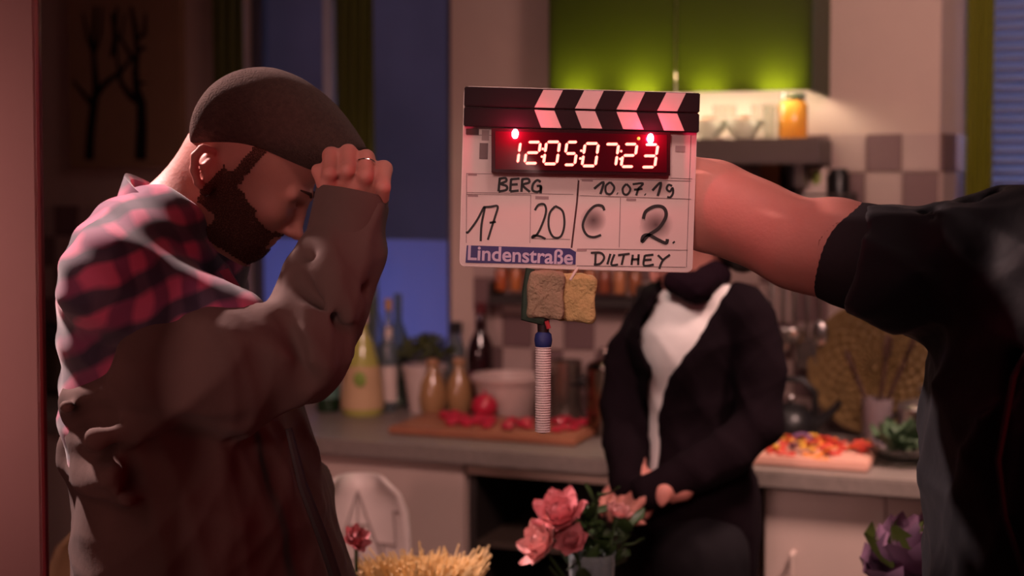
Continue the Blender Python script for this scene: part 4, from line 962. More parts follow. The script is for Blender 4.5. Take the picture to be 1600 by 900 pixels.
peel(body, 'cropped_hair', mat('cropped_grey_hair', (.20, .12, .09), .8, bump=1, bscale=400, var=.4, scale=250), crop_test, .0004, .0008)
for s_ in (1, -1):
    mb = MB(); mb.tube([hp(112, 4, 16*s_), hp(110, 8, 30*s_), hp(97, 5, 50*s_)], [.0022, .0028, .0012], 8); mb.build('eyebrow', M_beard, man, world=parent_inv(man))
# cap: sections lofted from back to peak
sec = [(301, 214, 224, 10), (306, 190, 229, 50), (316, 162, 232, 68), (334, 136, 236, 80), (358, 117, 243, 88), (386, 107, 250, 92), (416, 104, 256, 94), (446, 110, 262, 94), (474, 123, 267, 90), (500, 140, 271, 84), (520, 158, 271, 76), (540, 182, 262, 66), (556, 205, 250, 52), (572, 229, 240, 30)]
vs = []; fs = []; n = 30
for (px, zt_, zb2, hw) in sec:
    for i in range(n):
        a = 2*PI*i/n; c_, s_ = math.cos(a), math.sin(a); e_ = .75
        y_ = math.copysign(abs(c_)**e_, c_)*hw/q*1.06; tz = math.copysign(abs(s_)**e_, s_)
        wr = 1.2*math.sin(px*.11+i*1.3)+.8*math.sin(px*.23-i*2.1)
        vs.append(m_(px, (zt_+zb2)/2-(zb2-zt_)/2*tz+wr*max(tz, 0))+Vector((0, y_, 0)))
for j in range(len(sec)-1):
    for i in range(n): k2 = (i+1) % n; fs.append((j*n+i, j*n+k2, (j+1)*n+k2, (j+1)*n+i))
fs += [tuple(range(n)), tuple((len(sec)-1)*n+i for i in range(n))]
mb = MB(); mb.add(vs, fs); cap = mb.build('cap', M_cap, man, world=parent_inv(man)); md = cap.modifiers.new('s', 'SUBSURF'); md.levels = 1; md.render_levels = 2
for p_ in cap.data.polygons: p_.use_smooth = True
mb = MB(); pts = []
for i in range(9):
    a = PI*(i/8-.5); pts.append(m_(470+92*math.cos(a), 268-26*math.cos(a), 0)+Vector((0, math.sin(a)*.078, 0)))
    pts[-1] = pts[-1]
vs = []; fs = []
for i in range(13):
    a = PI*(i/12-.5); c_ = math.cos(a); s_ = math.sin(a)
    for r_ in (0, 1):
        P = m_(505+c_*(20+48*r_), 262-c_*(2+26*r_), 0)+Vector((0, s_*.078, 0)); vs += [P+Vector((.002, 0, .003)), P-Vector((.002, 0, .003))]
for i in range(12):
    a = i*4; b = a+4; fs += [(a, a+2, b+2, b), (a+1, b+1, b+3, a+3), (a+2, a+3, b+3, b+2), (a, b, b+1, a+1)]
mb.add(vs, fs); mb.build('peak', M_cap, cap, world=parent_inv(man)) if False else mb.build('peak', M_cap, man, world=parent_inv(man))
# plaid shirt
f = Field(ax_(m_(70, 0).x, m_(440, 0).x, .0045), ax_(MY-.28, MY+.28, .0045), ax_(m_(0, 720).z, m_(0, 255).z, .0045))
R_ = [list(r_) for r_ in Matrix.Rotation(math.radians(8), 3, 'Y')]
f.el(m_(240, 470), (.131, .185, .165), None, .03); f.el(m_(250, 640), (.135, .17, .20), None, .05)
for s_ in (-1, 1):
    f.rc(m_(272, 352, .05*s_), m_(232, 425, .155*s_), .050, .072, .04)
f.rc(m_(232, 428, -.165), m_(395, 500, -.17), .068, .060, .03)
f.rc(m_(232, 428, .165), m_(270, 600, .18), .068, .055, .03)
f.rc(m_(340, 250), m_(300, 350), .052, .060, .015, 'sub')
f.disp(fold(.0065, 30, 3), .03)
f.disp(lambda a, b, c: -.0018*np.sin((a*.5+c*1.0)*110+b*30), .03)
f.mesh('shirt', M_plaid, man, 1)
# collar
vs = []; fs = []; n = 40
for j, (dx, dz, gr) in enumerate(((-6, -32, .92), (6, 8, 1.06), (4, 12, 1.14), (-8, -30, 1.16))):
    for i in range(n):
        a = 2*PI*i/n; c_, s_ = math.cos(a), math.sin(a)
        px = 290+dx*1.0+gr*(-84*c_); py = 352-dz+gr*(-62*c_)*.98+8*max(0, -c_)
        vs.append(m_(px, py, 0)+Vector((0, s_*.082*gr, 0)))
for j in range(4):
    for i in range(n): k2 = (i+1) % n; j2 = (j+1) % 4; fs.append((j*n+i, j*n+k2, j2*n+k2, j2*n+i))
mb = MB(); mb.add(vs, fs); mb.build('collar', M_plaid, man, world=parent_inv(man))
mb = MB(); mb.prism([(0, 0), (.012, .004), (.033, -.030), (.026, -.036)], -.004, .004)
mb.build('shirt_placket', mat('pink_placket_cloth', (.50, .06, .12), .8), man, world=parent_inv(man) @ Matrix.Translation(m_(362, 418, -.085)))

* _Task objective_
Every line above should be repeated exactly; pictures stay out of the copy.

* _Problem solution_
Continue the Blender Python script for this scene: part 4, from line 962. More parts follow. The script is for Blender 4.5. Take the picture to be 1600 by 900 pixels.
peel(body, 'cropped_hair', mat('cropped_grey_hair', (.20, .12, .09), .8, bump=1, bscale=400, var=.4, scale=250), crop_test, .0004, .0008)
for s_ in (1, -1):
    mb = MB(); mb.tube([hp(112, 4, 16*s_), hp(110, 8, 30*s_), hp(97, 5, 50*s_)], [.0022, .0028, .0012], 8); mb.build('eyebrow', M_beard, man, world=parent_inv(man))
# cap: sections lofted from back to peak
sec = [(301, 214, 224, 10), (306, 190, 229, 50), (316, 162, 232, 68), (334, 136, 236, 80), (358, 117, 243, 88), (386, 107, 250, 92), (416, 104, 256, 94), (446, 110, 262, 94), (474, 123, 267, 90), (500, 140, 271, 84), (520, 158, 271, 76), (540, 182, 262, 66), (556, 205, 250, 52), (572, 229, 240, 30)]
vs = []; fs = []; n = 30
for (px, zt_, zb2, hw) in sec:
    for i in range(n):
        a = 2*PI*i/n; c_, s_ = math.cos(a), math.sin(a); e_ = .75
        y_ = math.copysign(abs(c_)**e_, c_)*hw/q*1.06; tz = math.copysign(abs(s_)**e_, s_)
        wr = 1.2*math.sin(px*.11+i*1.3)+.8*math.sin(px*.23-i*2.1)
        vs.append(m_(px, (zt_+zb2)/2-(zb2-zt_)/2*tz+wr*max(tz, 0))+Vector((0, y_, 0)))
for j in range(len(sec)-1):
    for i in range(n): k2 = (i+1) % n; fs.append((j*n+i, j*n+k2, (j+1)*n+k2, (j+1)*n+i))
fs += [tuple(range(n)), tuple((len(sec)-1)*n+i for i in range(n))]
mb = MB(); mb.add(vs, fs); cap = mb.build('cap', M_cap, man, world=parent_inv(man)); md = cap.modifiers.new('s', 'SUBSURF'); md.levels = 1; md.render_levels = 2
for p_ in cap.data.polygons: p_.use_smooth = True
mb = MB(); pts = []
for i in range(9):
    a = PI*(i/8-.5); pts.append(m_(470+92*math.cos(a), 268-26*math.cos(a), 0)+Vector((0, math.sin(a)*.078, 0)))
    pts[-1] = pts[-1]
vs = []; fs = []
for i in range(13):
    a = PI*(i/12-.5); c_ = math.cos(a); s_ = math.sin(a)
    for r_ in (0, 1):
        P = m_(505+c_*(20+48*r_), 262-c_*(2+26*r_), 0)+Vector((0, s_*.078, 0)); vs += [P+Vector((.002, 0, .003)), P-Vector((.002, 0, .003))]
for i in range(12):
    a = i*4; b = a+4; fs += [(a, a+2, b+2, b), (a+1, b+1, b+3, a+3), (a+2, a+3, b+3, b+2), (a, b, b+1, a+1)]
mb.add(vs, fs); mb.build('peak', M_cap, cap, world=parent_inv(man)) if False else mb.build('peak', M_cap, man, world=parent_inv(man))
# plaid shirt
f = Field(ax_(m_(70, 0).x, m_(440, 0).x, .0045), ax_(MY-.28, MY+.28, .0045), ax_(m_(0, 720).z, m_(0, 255).z, .0045))
R_ = [list(r_) for r_ in Matrix.Rotation(math.radians(8), 3, 'Y')]
f.el(m_(240, 470), (.131, .185, .165), None, .03); f.el(m_(250, 640), (.135, .17, .20), None, .05)
for s_ in (-1, 1):
    f.rc(m_(272, 352, .05*s_), m_(232, 425, .155*s_), .050, .072, .04)
f.rc(m_(232, 428, -.165), m_(395, 500, -.17), .068, .060, .03)
f.rc(m_(232, 428, .165), m_(270, 600, .18), .068, .055, .03)
f.rc(m_(340, 250), m_(300, 350), .052, .060, .015, 'sub')
f.disp(fold(.0065, 30, 3), .03)
f.disp(lambda a, b, c: -.0018*np.sin((a*.5+c*1.0)*110+b*30), .03)
f.mesh('shirt', M_plaid, man, 1)
# collar
vs = []; fs = []; n = 40
for j, (dx, dz, gr) in enumerate(((-6, -32, .92), (6, 8, 1.06), (4, 12, 1.14), (-8, -30, 1.16))):
    for i in range(n):
        a = 2*PI*i/n; c_, s_ = math.cos(a), math.sin(a)
        px = 290+dx*1.0+gr*(-84*c_); py = 352-dz+gr*(-62*c_)*.98+8*max(0, -c_)
        vs.append(m_(px, py, 0)+Vector((0, s_*.082*gr, 0)))
for j in range(4):
    for i in range(n): k2 = (i+1) % n; j2 = (j+1) % 4; fs.append((j*n+i, j*n+k2, j2*n+k2, j2*n+i))
mb = MB(); mb.add(vs, fs); mb.build('collar', M_plaid, man, world=parent_inv(man))
mb = MB(); mb.prism([(0, 0), (.012, .004), (.033, -.030), (.026, -.036)], -.004, .004)
mb.build('shirt_placket', mat('pink_placket_cloth', (.50, .06, .12), .8), man, world=parent_inv(man) @ Matrix.Translation(m_(362, 418, -.085)))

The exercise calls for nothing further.